In the labyrinthine world of India’s taxation, the Goods and Services Tax (GST), introduced seven years ago with much fanfare, continues to grapple with complexities far removed from its envisioned simplicity. Arvind Subramanian, the former Chief Economic Advisor, has cast a critical eye on the tax regime, asserting that the promise of a ‘Good and Simple Tax’ remains an unfulfilled aspiration.
Revenues generated under the GST have, disappointingly, only now matched the levels seen before its implementation, Subramanian lamented on Thursday. This sluggish revenue performance, he attributed to a “rate-cutting spree” initiated by the GST Council from late 2017 through 2019, a period during which both the Centre and States were culpable.
Subramanian highlighted a significant oversight: the absence of critical data on refunds. “Our focus was misguided, fixated on collections because refunds were not published. This led us to an erroneous conclusion about the health of GST revenues. Had refunds data been transparent, the approach to rate cuts would have been far more prudent,” he explained.
Earlier this year, the government resumed the practice of releasing net GST collection figures, only to halt it once more. Without access to refund data, there is a misleading perception that GST revenues are robust,” Subramanian observed during a seminar on GST’s seventh anniversary, organized by the Centre for Social and Economic Progress.

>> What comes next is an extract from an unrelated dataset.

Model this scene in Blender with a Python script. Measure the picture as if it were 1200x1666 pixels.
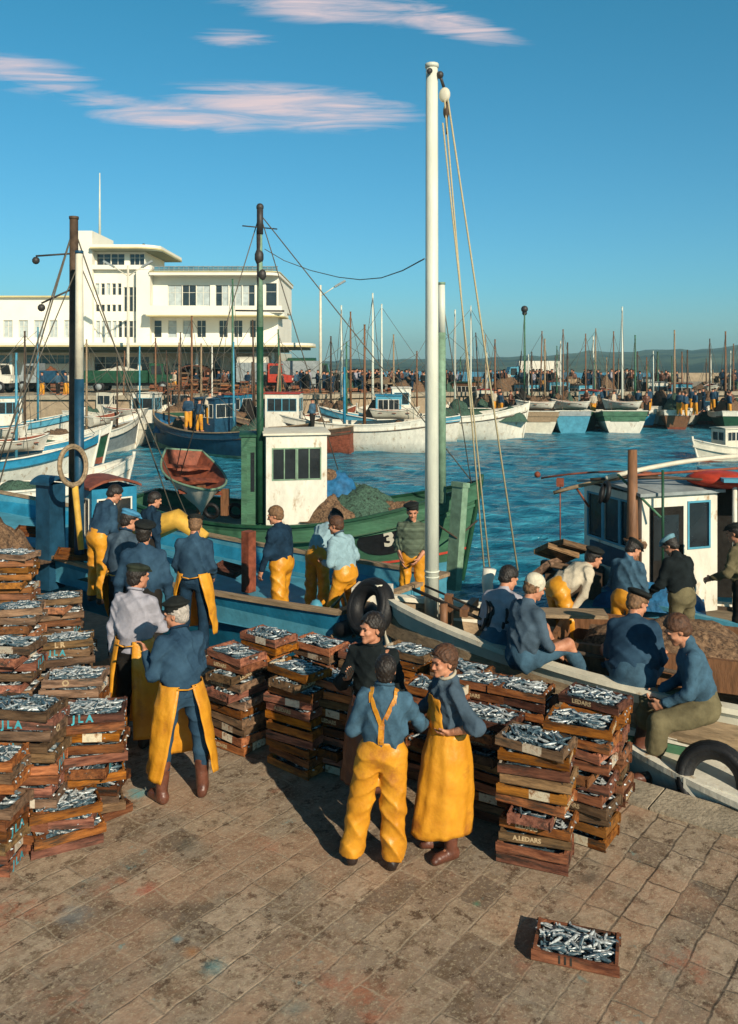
import bpy, math, random
import numpy as np
from mathutils import Vector, Matrix, Euler
R_ = math.radians
scene = bpy.context.scene
for o in list(bpy.data.objects): bpy.data.objects.remove(o)

# ---------------------------------------------------------------- camera
HC = 3.95; F = 1400.0; V0 = 590.0
cam_d = bpy.data.cameras.new('camera'); cam = bpy.data.objects.new('camera', cam_d)
scene.collection.objects.link(cam); scene.camera = cam
cam.location = (0, 0, HC); cam.rotation_euler = (R_(90), 0, 0)
cam_d.sensor_fit = 'VERTICAL'; cam_d.sensor_height = 36; cam_d.lens = 36 * F / 1666
cam_d.shift_y = -(833 - V0) / 1666; cam_d.clip_start = .1; cam_d.clip_end = 12000
scene.render.resolution_x = 738; scene.render.resolution_y = 1024

# ---------------------------------------------------------------- sky and sun
SUN_EL = 27.0
sd = Vector((.49, -.87, 0)).normalized() * math.cos(R_(SUN_EL)) + Vector((0, 0, math.sin(R_(SUN_EL))))
w = bpy.data.worlds.new('World'); scene.world = w; w.use_nodes = True
nt = w.node_tree; nt.nodes.clear()
def N(nt, t, **k):
    n = nt.nodes.new(t)
    for a, b in k.items(): setattr(n, a, b)
    return n
def L(nt, a, b): nt.links.new(a, b)
def M_(nt, op, a, b=None, c=None, clamp=False):
    n = nt.nodes.new('ShaderNodeMath'); n.operation = op; n.use_clamp = clamp
    for i, x in enumerate((a, b, c)):
        if x is None: continue
        if isinstance(x, (int, float)): n.inputs[i].default_value = x
        else: nt.links.new(x, n.inputs[i])
    return n.outputs[0]
sky = N(nt, 'ShaderNodeTexSky', sky_type='NISHITA', sun_disc=False)
sky.sun_elevation = R_(SUN_EL); sky.sun_rotation = math.atan2(sd.x, sd.y)
sky.air_density = 1.0; sky.dust_density = .35; sky.ozone_density = 1.0
tint = N(nt, 'ShaderNodeMixRGB', blend_type='MULTIPLY'); tint.inputs[0].default_value = 1
rp = N(nt, 'ShaderNodeValToRGB'); e_ = rp.color_ramp.elements
e_[0].position = 0; e_[0].color = (.52, .80, 1.06, 1); e_[1].position = 1; e_[1].color = (.05, .16, .22, 1)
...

Subramanian did not mince words when addressing the GST’s convoluted structure, referring to the multiple cess rates and the overall rate framework as ‘monstrous. He proposed a radical simplification: a single cess rate, one standard rate, and one lower rate. This, he argued, would bring much-needed clarity and efficiency to the system.
Frequent amendments and adjustments every time the GST Council convenes, Subramanian contended, have further complicated the tax regime, moving it away from the simplicity and rationalisation initially intended. Reflecting on his 2015 recommendations, he noted he had proposed a tri-rate structure: one for essential goods, a standard 18% rate, and a 40% rate for demerit goods.
Interestingly, Subramanian’s stance on including sectors such as electricity, petroleum, and alcohol within the GST ambit has evolved. Once a proponent, he now sees such inclusion as politically unfeasible and ill-advised, especially given the strained relations between the Centre and the States. Expecting States to relinquish more sovereignty under current conditions is unrealistic,” he conceded, acknowledging the significant concessions already made by States for GST’s original rollout.
Subramanian’s incisive critique underscores a fundamental reality: the GST, envisioned as a streamlined and efficient tax system, remains ensnared in a web of complexities and political dynamics, far from the straightforward solution it was intended to be.